La dépression décrite dans la chanson tient au caractère indispensable de cet état d’aliénation : le plus souvent, on ne peut pas échapper au salariat. Le commentaire le plus aimé (33 000 “j’aime” quand même) de la vidéo YouTube de la chanson (61 millions de vues) résume tout : « The two worst feelings in modern society are not having a job and having a job » (« Les deux pires états dans la société moderne sont de ne pas avoir de travail et d’avoir un travail »).

La pochette de l’album, sorti en novembre 1984

Cette tristesse est aussi celle de devoir faire semblant d’aimer cet état d’aliénation : après tout, ne doit-on pas faire des « lettres de motivation » même pour le pire des jobs ? Dans la chanson, Johnny Marr a résumé cet état sans y aller par quatre chemins : 

In my life (dans ma vie)

Why do I smile (Pourquoi je souris)

At people who I’d much rather kick in the eye ? (à des gens que j’aurais plutôt envie de frapper ?)

« I’ve never connected with lyrics so deeply. » commentait @ShibbyLoveMoore sous la vidéo de la chanson il y a un an après avoir mis en exergue ce couplet, preuve que les messages de colère des Smith parlent encore aujourd’hui.

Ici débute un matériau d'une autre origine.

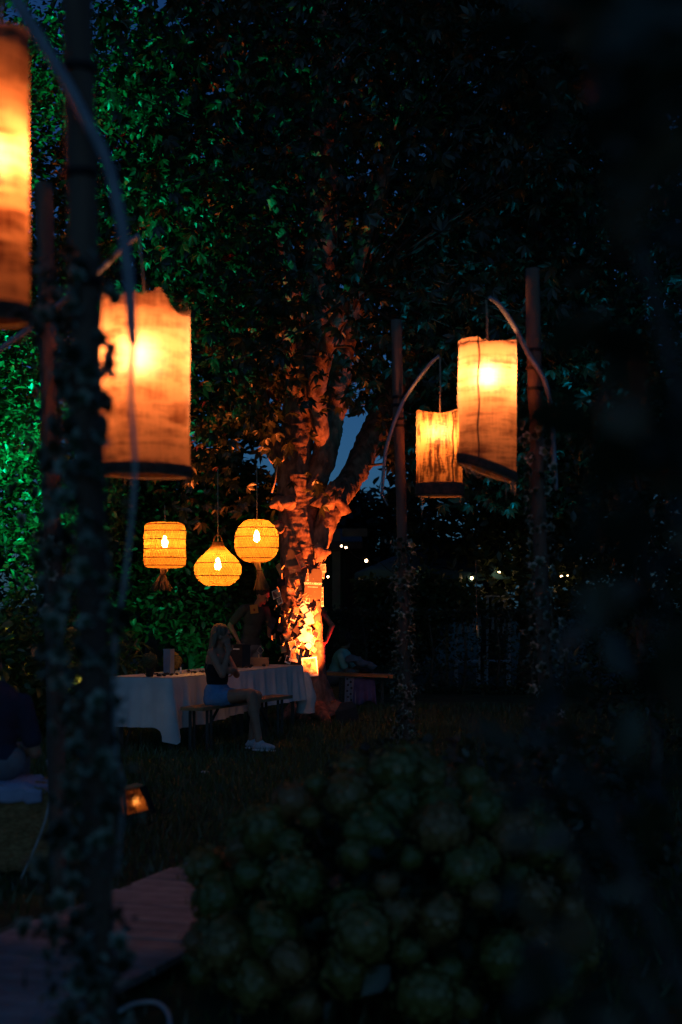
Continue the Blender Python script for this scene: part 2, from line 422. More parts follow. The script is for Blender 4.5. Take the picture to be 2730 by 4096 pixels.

A l’heure où le gouvernement prévoit d’obliger ceux qui n’ont pas d’emploi – les bénéficiaires du RSA – à travailler gratuitement pour ne pas crever de faim, et ce, pour n’importe quel activité, peu importe son intérêt réel, « Heaven Knows I’m Miserable Now » est une chanson à écouter plein pot dans son casque en allant au travail, pour nous rappeler la réalité suivante : non, le salariat n’a rien de juste, oui il nous déprime et, ajoute-t-on après les Smith, oui, ça pourrait changer.